— begin Records to process —

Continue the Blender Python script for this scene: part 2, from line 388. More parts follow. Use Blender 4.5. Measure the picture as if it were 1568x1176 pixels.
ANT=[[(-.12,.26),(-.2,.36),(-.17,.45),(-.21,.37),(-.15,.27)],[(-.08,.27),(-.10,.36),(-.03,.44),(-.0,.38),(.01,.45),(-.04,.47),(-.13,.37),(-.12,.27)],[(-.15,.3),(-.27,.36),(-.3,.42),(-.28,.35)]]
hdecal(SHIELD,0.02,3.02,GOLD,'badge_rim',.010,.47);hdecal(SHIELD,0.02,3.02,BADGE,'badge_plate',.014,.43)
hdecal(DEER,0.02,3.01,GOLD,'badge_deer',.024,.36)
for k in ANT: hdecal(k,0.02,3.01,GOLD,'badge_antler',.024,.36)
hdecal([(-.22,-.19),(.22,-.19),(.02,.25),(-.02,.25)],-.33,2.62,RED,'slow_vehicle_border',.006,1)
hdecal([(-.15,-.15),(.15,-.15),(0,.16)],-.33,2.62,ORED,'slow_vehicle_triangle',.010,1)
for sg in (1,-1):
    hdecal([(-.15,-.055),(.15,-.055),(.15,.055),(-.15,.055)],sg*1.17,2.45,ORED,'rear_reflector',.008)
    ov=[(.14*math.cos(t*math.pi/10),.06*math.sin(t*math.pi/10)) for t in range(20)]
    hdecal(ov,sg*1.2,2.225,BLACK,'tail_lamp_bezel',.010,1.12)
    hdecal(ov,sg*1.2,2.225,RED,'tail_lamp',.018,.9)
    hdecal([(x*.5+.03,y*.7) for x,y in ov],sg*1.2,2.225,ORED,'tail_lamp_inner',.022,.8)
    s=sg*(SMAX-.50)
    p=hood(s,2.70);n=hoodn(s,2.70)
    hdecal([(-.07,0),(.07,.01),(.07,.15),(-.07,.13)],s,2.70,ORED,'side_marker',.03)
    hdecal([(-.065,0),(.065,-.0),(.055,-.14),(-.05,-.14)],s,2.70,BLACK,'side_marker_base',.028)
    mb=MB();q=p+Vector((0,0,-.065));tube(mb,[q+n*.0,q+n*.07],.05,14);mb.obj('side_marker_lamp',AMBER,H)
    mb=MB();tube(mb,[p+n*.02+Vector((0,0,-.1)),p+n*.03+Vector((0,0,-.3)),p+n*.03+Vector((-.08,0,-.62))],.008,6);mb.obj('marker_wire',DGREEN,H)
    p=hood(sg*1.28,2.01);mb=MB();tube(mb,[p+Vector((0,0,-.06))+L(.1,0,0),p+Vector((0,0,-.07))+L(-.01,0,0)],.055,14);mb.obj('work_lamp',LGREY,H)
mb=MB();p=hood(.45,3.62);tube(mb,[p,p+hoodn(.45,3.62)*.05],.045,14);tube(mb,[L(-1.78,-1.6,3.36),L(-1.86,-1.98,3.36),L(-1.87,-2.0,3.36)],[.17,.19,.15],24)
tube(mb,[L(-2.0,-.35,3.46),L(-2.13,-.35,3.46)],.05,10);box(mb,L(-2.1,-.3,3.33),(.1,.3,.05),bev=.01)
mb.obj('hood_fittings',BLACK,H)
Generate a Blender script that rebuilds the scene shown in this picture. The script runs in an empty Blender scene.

— end Records to process —

▸ **Given request**
Repeat the material from above exactly, word for word.

▸ **Exercise answer**
Continue the Blender Python script for this scene: part 2, from line 388. More parts follow. Use Blender 4.5. Measure the picture as if it were 1568x1176 pixels.
ANT=[[(-.12,.26),(-.2,.36),(-.17,.45),(-.21,.37),(-.15,.27)],[(-.08,.27),(-.10,.36),(-.03,.44),(-.0,.38),(.01,.45),(-.04,.47),(-.13,.37),(-.12,.27)],[(-.15,.3),(-.27,.36),(-.3,.42),(-.28,.35)]]
hdecal(SHIELD,0.02,3.02,GOLD,'badge_rim',.010,.47);hdecal(SHIELD,0.02,3.02,BADGE,'badge_plate',.014,.43)
hdecal(DEER,0.02,3.01,GOLD,'badge_deer',.024,.36)
for k in ANT: hdecal(k,0.02,3.01,GOLD,'badge_antler',.024,.36)
hdecal([(-.22,-.19),(.22,-.19),(.02,.25),(-.02,.25)],-.33,2.62,RED,'slow_vehicle_border',.006,1)
hdecal([(-.15,-.15),(.15,-.15),(0,.16)],-.33,2.62,ORED,'slow_vehicle_triangle',.010,1)
for sg in (1,-1):
    hdecal([(-.15,-.055),(.15,-.055),(.15,.055),(-.15,.055)],sg*1.17,2.45,ORED,'rear_reflector',.008)
    ov=[(.14*math.cos(t*math.pi/10),.06*math.sin(t*math.pi/10)) for t in range(20)]
    hdecal(ov,sg*1.2,2.225,BLACK,'tail_lamp_bezel',.010,1.12)
    hdecal(ov,sg*1.2,2.225,RED,'tail_lamp',.018,.9)
    hdecal([(x*.5+.03,y*.7) for x,y in ov],sg*1.2,2.225,ORED,'tail_lamp_inner',.022,.8)
    s=sg*(SMAX-.50)
    p=hood(s,2.70);n=hoodn(s,2.70)
    hdecal([(-.07,0),(.07,.01),(.07,.15),(-.07,.13)],s,2.70,ORED,'side_marker',.03)
    hdecal([(-.065,0),(.065,-.0),(.055,-.14),(-.05,-.14)],s,2.70,BLACK,'side_marker_base',.028)
    mb=MB();q=p+Vector((0,0,-.065));tube(mb,[q+n*.0,q+n*.07],.05,14);mb.obj('side_marker_lamp',AMBER,H)
    mb=MB();tube(mb,[p+n*.02+Vector((0,0,-.1)),p+n*.03+Vector((0,0,-.3)),p+n*.03+Vector((-.08,0,-.62))],.008,6);mb.obj('marker_wire',DGREEN,H)
    p=hood(sg*1.28,2.01);mb=MB();tube(mb,[p+Vector((0,0,-.06))+L(.1,0,0),p+Vector((0,0,-.07))+L(-.01,0,0)],.055,14);mb.obj('work_lamp',LGREY,H)
mb=MB();p=hood(.45,3.62);tube(mb,[p,p+hoodn(.45,3.62)*.05],.045,14);tube(mb,[L(-1.78,-1.6,3.36),L(-1.86,-1.98,3.36),L(-1.87,-2.0,3.36)],[.17,.19,.15],24)
tube(mb,[L(-2.0,-.35,3.46),L(-2.13,-.35,3.46)],.05,10);box(mb,L(-2.1,-.3,3.33),(.1,.3,.05),bev=.01)
mb.obj('hood_fittings',BLACK,H)
Generate a Blender script that rebuilds the scene shown in this picture. The script runs in an empty Blender scene.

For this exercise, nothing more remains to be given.